● **Your task**:
State how many lines of the entries hold the string "More", and output nothing but that count.

Dataset records:
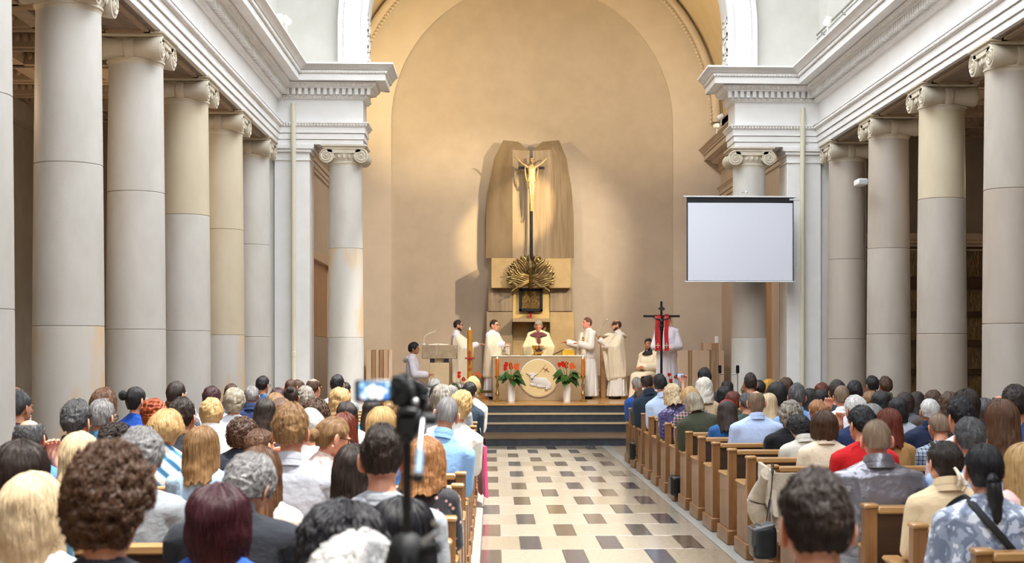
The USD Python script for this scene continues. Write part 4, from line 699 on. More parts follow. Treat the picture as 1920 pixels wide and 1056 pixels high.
part(md, 'halo_ring', tube([L(572 + 83 * math.cos(t), 648 + 83 * math.sin(t), .014) for t in np.linspace(0, 2 * np.pi, 50)], .008, 6), mat('halo_gold', 'b98f4a', .5)); part(md, 'halo', lathe([(83 * s_, 0), (83 * s_, .008), (.001, .008)], 40, L(572, 648, .008), axis='y'), mat('halo_white', 'f3efe6', .6))
sq = lambda x, y, r, d=.02: (S1 * [r * s_, .035, r * s_] + L(x, y, d))
P_ = lambda *b: m3.Manifold.hull_points(np.vstack(b))
lamb = [P_(sq(620, 735, 42), sq(700, 740, 52), sq(735, 765, 42)), P_(sq(620, 735, 40), sq(578, 720, 34), sq(570, 690, 30)), P_(sq(575, 665, 30, .035), sq(571, 700, 17, .045)), P_(sq(560, 770, 17), sq(600, 775, 18)), P_(sq(640, 785, 24), sq(690, 797, 12), sq(720, 795, 9)), P_(sq(745, 795, 26), sq(730, 822, 14)), P_(sq(775, 770, 12), sq(768, 810, 10)), P_(sq(530, 655, 6), sq(508, 642, 6), sq(545, 668, 7)), P_(sq(615, 655, 6), sq(636, 643, 6), sq(602, 668, 7))]
part(md, 'lamb', mesh_of(lamb, .02, 4), fleece, smooth=60); part(md, 'lamb_features', cat(*[(S1 * [r * s_, .012, r * .8 * s_] + L(x, y, .07), trimesh.creation.icosphere(1).faces) for x, y, r in ((545, 674, 6), (600, 674, 6), (571, 708, 9))], (S1 * [9 * s_, .02, 6 * s_] + L(722, 826, .04), trimesh.creation.icosphere(1).faces)), mat('lamb_dark', '3a2a2a', .6))
part(md, 'banner_pole', tube([L(652, 640, .02), L(688, 596, .025), L(722, 552, .02)], .005, 6), gold); fb = [L(x, y, .02) for x, y in ((700, 575), (772, 605), (748, 648), (690, 610))]; part(md, 'banner', hull([p + V(0, o, 0) for p in fb for o in (0, .008)]), mat('banner_white', 'f4f1ea', .7)); part(md, 'banner_cross', cat(tube([L(695, 592, .03), L(727, 608, .03), L(760, 632, .03)], .0065, 6), tube([L(742, 588, .03), L(725, 608, .03), L(708, 628, .03)], .0065, 6)), mat('banner_red', '8e1f2a', .6))
for sx_, lab in ((932.5, 'brass altar candlestick with orange candle left of the medallion'), (1093, 'brass altar candlestick with orange candle right of the medallion')):
    b = at(sx_, 752, 29.85); b[2] = .658; st = thing('candlestick', lab, 'candlestick', b); zc = Z_(705, b[0], 29.85) - .658; zt = Z_(673, b[0], 29.85) - .658
    part(st, 'stand', lathe([(.0, 0), (.085, .0), (.085, .015), (.05, .04), (.022, .06), (.02, .10), (.042, .14), (.045, .17), (.02, .21), (.016, .25), (.026, .30), (.034, .34), (.018, .40), (.016, zc - .08), (.05, zc - .03), (.055, zc), (.0, zc)], 24, b), brass, smooth=50)
    part(st, 'candle', lathe([(.036, zc), (.037, zt - .02), (.030, zt), (.0, zt - .006)], 20, b), wax_o); part(st, 'flame', lathe([(.0, zt), (.011, zt + .012), (.006, zt + .035), (.0, zt + .05)], 10, b), flame)
leaf_m = mat('anthurium_leaf', '2f5a22', .35, '1f4417', 8, spec=.5); red_f = mat('anthurium_red', 'd9311e', .25, 'c2241a', 6); or_f = mat('anthurium_orange', 'e0602e', .25); stem_m = mat('stem_green', '54702e', .5)
def leaf(c, d, L, W, droop, rg, up=(0, 0, 1)):                                 # heart-shaped blade with depth, from c along d
    d = np.array(d, float); d /= np.linalg.norm(d); r = np.cross(d, up); r /= np.linalg.norm(r) + 1e-9; u = np.cross(r, d); t = np.linspace(0, 1, 7); w = W * np.array([.35, .9, 1, .85, .6, .3, .02]); top = []
    for ti, wi in zip(t, w):
        p = c + d * L * ti - np.array([0, 0, droop * L * ti * ti]); top.append([p - r * wi + u * .12 * wi, p, p + r * wi + u * .12 * wi])
    top = np.array(top); v = np.concatenate([top.reshape(-1, 3), (top - u * .004).reshape(-1, 3)]); f = grid_faces(7, 3, wrap=False); return v, np.vstack([f, f[:, ::-1] + 21])
def anthurium(label, base, hv, rt, rb, z0, lh, seed, vase=True, group=None, nl=20, nf=11, spread=.22, fs=.085):
    rg = np.random.default_rng(seed); t = thing('potted_anthurium' if vase else 'flower_arrangement', label, 'flowers', base); c = np.array(base, float)
    if vase: part(t, 'vase', lathe([(.0, 0), (rb, 0), (rb + .004, .01), (rt, hv), (rt - .012, hv), (rt - .02, hv - .06), (.0, hv - .06)], 32, c), whitep)
    o = c + V(0, 0, hv - .03)
    for k in range(nl):
        a = k * 2.4 + rg.uniform(-.3, .3); e = rg.uniform(.05, .9); q = o + V(math.cos(a) * spread * .45, math.sin(a) * spread * .4, lh * (.25 + .55 * e)); part(t, 'leaf', leaf(q, (math.cos(a), math.sin(a), .1 - .7 * (1 - e)), rg.uniform(.16, .23), rg.uniform(.07, .10), .35, rg, (0, -.8, .6) if k % 2 else (0, -.2, 1)), leaf_m, smooth=60)
        part(t, 'leaf_stem', tube([o, (o + q) / 2 + V(0, 0, .02), q], .005, 5), stem_m, smooth=60)
    for k in range(nf):
        a = k * 2.1 + .4; rr = spread * (.35 + .6 * rg.random()); q = o + V(math.cos(a) * rr, math.sin(a) * rr * .6, lh * rg.uniform(.85, 1.25)); part(t, 'flower_stem', tube([o, (o * .4 + q * .6) + V(0, 0, .02), q], .004, 5), stem_m, smooth=60)
        part(t, 'spathe', leaf(q - V(math.cos(a), math.sin(a), 0) * .035, (math.cos(a) * .8, -.25, .75), fs, fs * .5, .1, rg, (0, -1, .2)), red_f if k % 3 else or_f, smooth=60); part(t, 'spadix', tube([q + V(0, -.01, .01), q + V(0, -.03, .05)], .007, 6), mat('spadix_yellow', 'e3b04a', .5), smooth=60)
anthurium('red anthurium in a tall white vase left of the altar medallion', at(959, 0, 29.7) * [1, 1, 0] + V(0, 0, .658), .37, .092, .07, 0, .36, 3)
anthurium('red anthurium in a tall white vase right of the altar medallion', at(1063, 0, 29.7) * [1, 1, 0] + V(0, 0, .658), .37, .092, .07, 0, .38, 8)
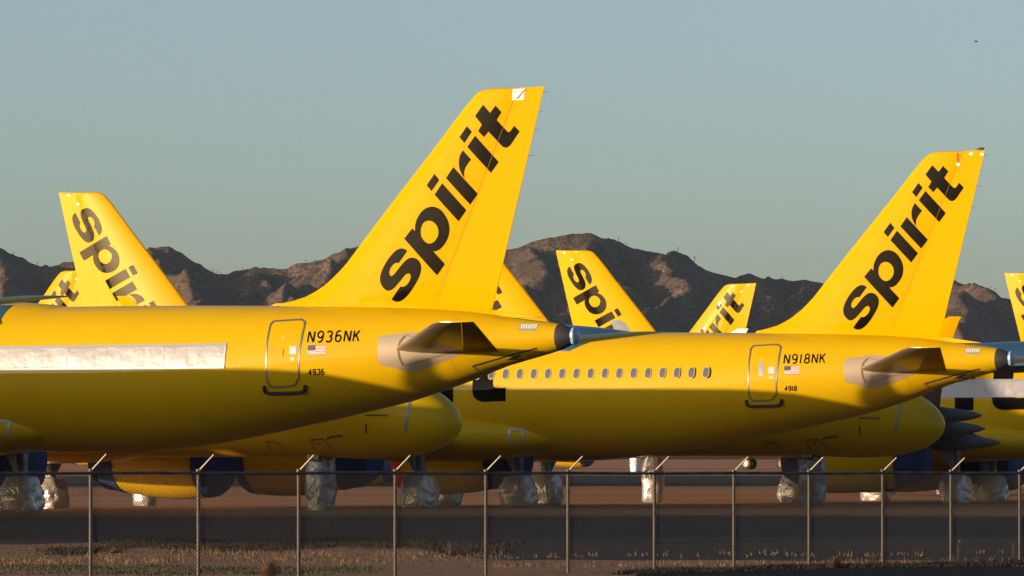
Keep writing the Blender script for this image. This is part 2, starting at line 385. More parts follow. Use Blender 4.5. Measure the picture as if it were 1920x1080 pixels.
# rear door
DOOR = [(8.30, 5.40), (7.42, 5.44), (7.30, 5.36), (7.36, 5.1), (7.46, 4.6), (7.50, 4.1), (7.48, 3.8), (7.58, 3.64), (7.75, 3.58), (8.25, 3.56), (8.42, 3.62), (8.50, 3.82), (8.52, 4.3), (8.48, 4.9), (8.40, 5.3)]
mb = MB(); ribbon(mb, DOOR, .042, lambda x, z: fusc(x, z, .012), closed=True); mbreg('doorframe', mb, M['metal'])
mb = MB(); ins = [(7.9 + (a - 7.9) * .93, 4.5 + (b - 4.5) * .965) for a, b in DOOR]; surf_poly(mb, ins, lambda x, z: fusc(x, z, .006), .15); mbreg('door', mb, M['yellow'])
mb = MB(); surf_poly(mb, [(7.78, 4.69), (7.56, 4.69), (7.56, 4.47), (7.78, 4.47)], lambda x, z: fusc(x, z, .013), .1); mbreg('doorwin', mb, mat('door_window', (.55, .62, .68), .2, metal=.3))
mb = MB(); surf_poly(mb, [(8.13, 4.83), (7.98, 4.83), (7.98, 4.40), (8.13, 4.40)], lambda x, z: fusc(x, z, .013), .1); mbreg('doorhandleplate', mb, mat('handle_plate', (.42, .46, .52), .25, metal=.4))
mb = MB(); ribbon(mb, [(7.97, 4.62), (7.98, 4.42)], .025, lambda x, z: fusc(x, z, .012)); mbreg('doorarrow', mb, M['dark'])
mb = MB(); surf_poly(mb, [(8.04, 4.97), (7.92, 4.97), (7.92, 4.90), (8.04, 4.90)], lambda x, z: fusc(x, z, .012), .1); mbreg('doorplacard2', mb, mat('placard_orange', (.8, .38, .1), .5)); mb = MB()
surf_poly(mb, [(7.76, 4.39), (7.62, 4.39), (7.62, 4.29), (7.76, 4.29)], lambda x, z: fusc(x, z, .012), .1); mbreg('doorplacard', mb, mat('placard_pink', (.85, .50, .28), .5))
mb = MB()
for a, b in ((8.40, 4.66), (8.40, 4.60), (8.40, 4.54)): ribbon(mb, [(a, b), (a - .22, b)], .014, lambda x, z: fusc(x, z, .012))
mbreg('doornotice', mb, M['seam'])
mb = MB()
pts = [(8.57, 3.60), (8.55, 3.44), (8.40, 3.40), (7.50, 3.42), (7.30, 3.46), (7.27, 3.62)]
for a, b in zip(pts[:-1], pts[1:]): mb.tube(fusc(*a, .03), fusc(*b, .03), .05, n=8)
mbreg('doorsill', mb, M['rubber'])
# flag
fl = dict(x0=7.26, x1=6.70, z0=4.435, z1=4.71)
mb = MB(); sz = (fl['z1'] - fl['z0']) / 13
def fz(x, z, o): return fusc(x, z + (fl['x0'] - x) * .02, o, 1, 1.8)
for i in range(0, 13, 2): surf_poly(mb, [(fl['x0'], fl['z0'] + i * sz), (fl['x1'], fl['z0'] + i * sz), (fl['x1'], fl['z0'] + (i + 1) * sz), (fl['x0'], fl['z0'] + (i + 1) * sz)], lambda x, z: fz(x, z, .009), .2)
mbreg('flagred', mb, M['red'])
mb = MB(); surf_poly(mb, [(fl['x0'], fl['z0']), (fl['x1'], fl['z0']), (fl['x1'], fl['z1']), (fl['x0'], fl['z1'])], lambda x, z: fz(x, z, .006), .2); mbreg('flagwhite', mb, M['white'])
mb = MB(); surf_poly(mb, [(fl['x0'], fl['z0'] + 6 * sz), (7.02, fl['z0'] + 6 * sz), (7.02, fl['z1']), (fl['x0'], fl['z1'])], lambda x, z: fz(x, z, .012), .2); mbreg('flagcanton', mb, M['flagblue'])
for num, r_, sm in (('936', 'N936NK', '4936'), ('918', 'N918NK', '4918')):
    mb = MB(); stroke_text(mb, r_, 7.27, 4.80, .295, .046, .012, .17, .36); mbreg('reg' + num, mb, M['black'])
    mb = MB(); stroke_text(mb, sm, 7.24, 3.90, .15, .033, .01, .06, .28); mbreg('num' + num, mb, M['black'])
# a cabin window
mb = MB(); wn = [(17.208 + .112 * math.copysign(abs(math.cos(t)) ** .75, math.cos(t)), 4.52 + .172 * math.copysign(abs(math.sin(t)) ** .75, math.sin(t))) for t in [2 * math.pi * i / 20 for i in range(20)]]
surf_poly(mb, wn, lambda x, z: fus(x, z, .008), .1); V = [(v[0] - 17.208, v[1], v[2]) for v in mb.V]; mb.V = V; mbreg('pane', mb, M['glass'])
mb = MB(); ribbon(mb, wn, .026, lambda x, z: fus(x, z, .013), .3, closed=True); mb.V = [(v[0] - 17.208, v[1], v[2]) for v in mb.V]; mbreg('wframe', mb, M['winframe'])
# white tape over the windows, in lengths
for i, (a, b) in enumerate(((9.88, 11.78), (11.80, 14.88), (14.90, 19.0), (19.02, 24.5), (24.52, 31.5))):
    mb = MB(); surf_poly(mb, [(a, 4.14), (b, 4.10), (b, 4.69), (a, 4.73)], lambda x, z: fus(x, z, .014 + .006 * math.sin(x * 3.1 + z * 9) * math.sin(z * 13 + x)), .12); mbreg('tape%d' % i, mb, M['tape'])
mb = MB(); ribbon(mb, [(9.84, 4.12), (31.5, 4.075)], .06, lambda x, z: fus(x, z, .024), .4); ribbon(mb, [(9.84, 4.745), (31.5, 4.705)], .07, lambda x, z: fus(x, z, .024), .4)
ribbon(mb, [(9.86, 4.14), (9.86, 4.73)], .05, lambda x, z: fus(x, z, .026), .2)
for x in (11.79, 14.89, 19.01, 24.51): ribbon(mb, [(x, 4.14), (x, 4.69)], .035, lambda x, z: fus(x, z, .026), .2)
mbreg('tapeedges', mb, M['tapeedge'])
# radome hump on the crown
def dome(l0, l1, hw, h, zoff=0., flank=False, x0=-1):
    mb = MB(); rg = []
    for i in range(29):
        u = i / 28; x = l0 + (l1 - l0) * u
        if x < x0: continue
        s_ = max(0, math.sin(math.pi * u)) ** .75
        r = []
        for j in range(21):
            v = -1 + 2 * j / 20; pw = min(1, (min(x - l0, l1 - x) / 1.7 + 1e-4)) ** .62; yy = hw * pw * v
            a = math.asin(max(-.99, min(.99, yy / 1.975)))
            r.append(fus_ang(x, a, -.015 + zoff + h * s_ * (1 - v * v) ** .28)) if not flank else r.append(fus_ang(x, math.asin(max(-.99, min(.99, hw * pw * (.42 + .28 * (v + 1)) / 1.975))), -.015 + zoff + h * s_ * (1 - (.42 + .28 * (v + 1)) ** 2) ** .28))
        rg.append(r)
    mb.loft(rg, close=False, caps=False); return mb
mbreg('hump_y', dome(15.9, 23.0, 1.45, .22), M['yellow']); mbreg('hump_b', dome(13.6, 21.5, 1.45, .34), M['blue'])
mbreg('humppatch', dome(15.9, 23.0, 1.45, .22, .014, True, 17.2), M['blue'])  # flank patch coloured as reflected sky
# belly fairing
mb = MB(); rg = []
for i in range(31):
    u = i / 30; x = 15.2 + 12.6 * u; s_ = max(.001, 1 - abs(2 * u - 1) ** 2.4) ** .62
    ring = []
    for j in range(40):
        t = 2 * math.pi * j / 40
        ring.append((x, 2.28 * (.50 + .50 * s_) * s_ ** .35 * math.copysign(abs(math.cos(t)) ** .85, math.cos(t)), 2.38 + .1 * s_ + (.90 * s_) * math.copysign(abs(math.sin(t)) ** .85, math.sin(t))))
    rg.append(ring)
mb.loft(rg); mbreg('fairing', mb, M['yellow'])
mb = MB(); q = [(17.37, 2.66), (16.93, 2.66), (16.93, 2.24), (17.37, 2.24)]
def fair(x, z, o=.01):
    u = (x - 15.2) / 12.6; s_ = max(.001, 1 - abs(2 * u - 1) ** 2.4) ** .62; k = max(0, 1 - abs((z - 2.38 - .1 * s_) / (.9 * s_)) ** (2 / .85)) ** (.85 / 2)
    return Vector((x, 2.28 * (.5 + .5 * s_) * s_ ** .35 * k + o, z))
ribbon(mb, q, .07, fair, closed=True); mbreg('fairpanel', mb, mat('pale_frame', (.45, .50, .52), .3, metal=.5))
# wings
def wing_mb(side):
    mb = MB(); rg = []
    sec = [(1.3, 26.0, 19.0, 2.45, .42), (2.2, 25.5, 19.0, 2.55, .40), (6.4, 23.55, 19.35, 3.0, .26), (11.5, 21.5, 18.9, 3.55, .15), (17.0, 19.3, 17.75, 4.25, .075)]
    for y, a, c, z, th in sec:
        up, dn = [], []
        for i in range(13):
            u = (i / 12) ** 1.6; x = a + (c - a) * u
            h = th * (math.sqrt(max(0, 1 - (1 - min(u / .3, 1)) ** 2)) if u < .3 else 1 - (u - .3) / .7 * .97)
            up.append((x, side * y, z + h)); dn.append((x, side * y, z - h * .8))
        rg.append(up + dn[::-1])
    mb.loft(rg); return mb
def sharklet_mb(side, face):
    mb = MB(); rg = []
    pth = [(17.0, 19.3, 17.75, 4.25, .07), (17.3, 19.15, 17.7, 4.33, .06), (17.58, 18.9, 17.6, 4.62, .05), (17.75, 18.55, 17.45, 5.1, .045), (17.86, 18.0, 17.2, 6.0, .035), (17.93, 17.55, 16.95, 6.62, .03), (17.94, 17.3, 16.88, 6.74, .01)]
    for y, a, c, z, th in pth:
        th = th if face == 0 else th
        r1 = [];r2 = []
        for i in range(7):
            u = i / 6; x = a + (c - a) * u; h = th * math.sin(math.pi * min(1, .08 + u * .92)) ** .6 * .7 + .003
            ny, nz = (0, 1) if y < 17.1 else ((-.7, .7) if y < 17.6 else (-1, .1))
            if face == 0: r1.append((x, side * (y), z)); r2.append((x, side * (y - ny * h), z - nz * h))
            else: r1.append((x, side * (y + ny * h), z + nz * h)); r2.append((x, side * (y + ny * .002), z + nz * .002))
        rg.append(r1 + r2[::-1])
    mb.loft(rg); return mb
for sd, nm in ((1, 'P'), (-1, 'S')):
    mbreg('wing' + nm, wing_mb(sd), M['wing']); mbreg('shark' + nm, sharklet_mb(sd, 0), M['fin']); mbreg('sharkin' + nm, sharklet_mb(sd, 1), M['white'])
def fairing_canoe(L, r):
    mb = MB(); rg = []
    for i in range(15):
        u = i / 14; k = math.sin(math.pi * min(1, (u * .75 + .02))) ** .7 if u < .6 else math.sin(math.pi * .47) ** .7 * (1 - ((u - .6) / .4)) ** .6 + .10
        rg.append([Vector((L * (.45 - u), r * .62 * k * math.cos(t), r * k * math.sin(t) - .02 * u)) for t in [2 * math.pi * j / 16 for j in range(16)]])
    mb.loft(rg); return mb
mbreg('canoe', fairing_canoe(4.2, .30), mat('fairing_grey', (.075, .085, .10), .45))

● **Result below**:
2